In that sense, the closest analogy we have for what Drag Race represents today is sports. Sports serve an important function in the world – they’re social glue, building common identity among potentially disparate people.

It’s no wonder that Donald Trump, who has an instinctive knack for locating these civil ties in order to sever them, chose the NFL as a theater for discord; he turned it into a referendum on Black athletes speaking out against injustice. Sports are as much an arena for physical prowess as they are for politics.

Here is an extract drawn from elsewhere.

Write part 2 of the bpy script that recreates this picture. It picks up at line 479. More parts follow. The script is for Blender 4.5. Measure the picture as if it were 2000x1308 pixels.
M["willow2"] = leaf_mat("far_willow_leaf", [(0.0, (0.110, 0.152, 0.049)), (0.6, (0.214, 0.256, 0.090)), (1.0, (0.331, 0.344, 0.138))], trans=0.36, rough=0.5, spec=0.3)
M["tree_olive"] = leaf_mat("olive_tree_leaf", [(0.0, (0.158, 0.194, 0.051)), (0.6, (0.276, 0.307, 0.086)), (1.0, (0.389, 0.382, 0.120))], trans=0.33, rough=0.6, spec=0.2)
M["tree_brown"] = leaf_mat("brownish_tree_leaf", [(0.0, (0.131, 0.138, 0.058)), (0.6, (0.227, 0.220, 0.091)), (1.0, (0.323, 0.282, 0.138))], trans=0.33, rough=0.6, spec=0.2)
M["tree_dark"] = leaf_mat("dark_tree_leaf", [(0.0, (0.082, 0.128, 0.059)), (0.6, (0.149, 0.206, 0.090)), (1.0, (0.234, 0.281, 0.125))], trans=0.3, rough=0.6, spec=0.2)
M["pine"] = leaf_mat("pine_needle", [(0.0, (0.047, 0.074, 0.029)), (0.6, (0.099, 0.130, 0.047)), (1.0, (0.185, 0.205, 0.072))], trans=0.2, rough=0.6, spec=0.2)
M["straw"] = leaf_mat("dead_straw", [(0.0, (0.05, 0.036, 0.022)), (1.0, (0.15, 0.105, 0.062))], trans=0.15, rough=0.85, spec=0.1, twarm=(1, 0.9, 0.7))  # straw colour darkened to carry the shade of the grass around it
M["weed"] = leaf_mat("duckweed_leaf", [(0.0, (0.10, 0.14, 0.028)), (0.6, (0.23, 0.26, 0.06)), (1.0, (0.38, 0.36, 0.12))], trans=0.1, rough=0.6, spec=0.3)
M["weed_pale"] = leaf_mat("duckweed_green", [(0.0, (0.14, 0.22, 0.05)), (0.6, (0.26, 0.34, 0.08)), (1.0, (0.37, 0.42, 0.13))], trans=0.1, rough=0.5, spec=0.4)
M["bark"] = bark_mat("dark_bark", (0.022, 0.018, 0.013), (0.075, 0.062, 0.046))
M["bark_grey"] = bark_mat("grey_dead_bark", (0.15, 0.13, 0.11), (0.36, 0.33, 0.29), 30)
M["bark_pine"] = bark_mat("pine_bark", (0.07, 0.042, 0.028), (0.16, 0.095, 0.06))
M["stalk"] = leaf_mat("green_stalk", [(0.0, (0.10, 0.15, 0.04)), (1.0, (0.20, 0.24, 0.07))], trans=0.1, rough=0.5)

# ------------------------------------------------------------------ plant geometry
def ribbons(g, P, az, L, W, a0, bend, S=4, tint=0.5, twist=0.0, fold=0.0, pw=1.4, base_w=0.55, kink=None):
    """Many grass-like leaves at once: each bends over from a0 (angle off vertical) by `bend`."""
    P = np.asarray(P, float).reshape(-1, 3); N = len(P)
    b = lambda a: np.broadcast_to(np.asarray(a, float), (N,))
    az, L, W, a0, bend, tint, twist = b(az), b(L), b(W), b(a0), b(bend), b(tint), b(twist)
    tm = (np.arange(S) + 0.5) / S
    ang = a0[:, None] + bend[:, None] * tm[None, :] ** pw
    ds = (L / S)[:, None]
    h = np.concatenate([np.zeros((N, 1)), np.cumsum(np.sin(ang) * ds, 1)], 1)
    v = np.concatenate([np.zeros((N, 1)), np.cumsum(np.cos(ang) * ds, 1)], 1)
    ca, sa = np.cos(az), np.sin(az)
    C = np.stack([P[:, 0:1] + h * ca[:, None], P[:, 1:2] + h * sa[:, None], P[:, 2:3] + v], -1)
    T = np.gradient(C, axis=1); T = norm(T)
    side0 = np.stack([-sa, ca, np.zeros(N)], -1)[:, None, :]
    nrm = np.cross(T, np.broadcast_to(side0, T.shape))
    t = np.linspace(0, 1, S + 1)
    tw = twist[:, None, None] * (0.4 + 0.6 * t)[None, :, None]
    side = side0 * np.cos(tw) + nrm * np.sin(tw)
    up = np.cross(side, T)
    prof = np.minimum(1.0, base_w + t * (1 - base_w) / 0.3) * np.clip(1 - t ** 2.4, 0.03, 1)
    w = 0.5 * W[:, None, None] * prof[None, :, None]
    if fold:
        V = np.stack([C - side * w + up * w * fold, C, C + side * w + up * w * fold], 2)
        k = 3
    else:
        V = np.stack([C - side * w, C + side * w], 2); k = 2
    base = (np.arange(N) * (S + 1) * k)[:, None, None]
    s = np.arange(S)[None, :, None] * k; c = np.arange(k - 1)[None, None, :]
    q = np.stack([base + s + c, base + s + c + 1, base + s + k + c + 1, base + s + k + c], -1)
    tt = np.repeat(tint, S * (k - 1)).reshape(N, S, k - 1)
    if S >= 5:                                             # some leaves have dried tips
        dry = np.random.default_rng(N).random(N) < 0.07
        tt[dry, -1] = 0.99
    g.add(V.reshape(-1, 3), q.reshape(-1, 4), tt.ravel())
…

The “Gay Sports” analogy that has sometimes been ascribed to RuPaul’s Drag Race has never been a perfect one-to-one. Sure, there are stats and players and fans in this show, but ultimately, football doesn’t have a runway (even if it should! ) and there’s a lot less glitter in baseball (as far as I know). Drag Race is a television show, one more scripted than some might think. Still, the analogy holds on this front – it has provided a common language for its viewers, and what plays out on it provides a cultural prompt for the rest of us to reckon with. Whomever is crowned on Season 10, it’s Drag Race itself that has a turbulent kingdom to rule. Let’s hope it’s up for the task.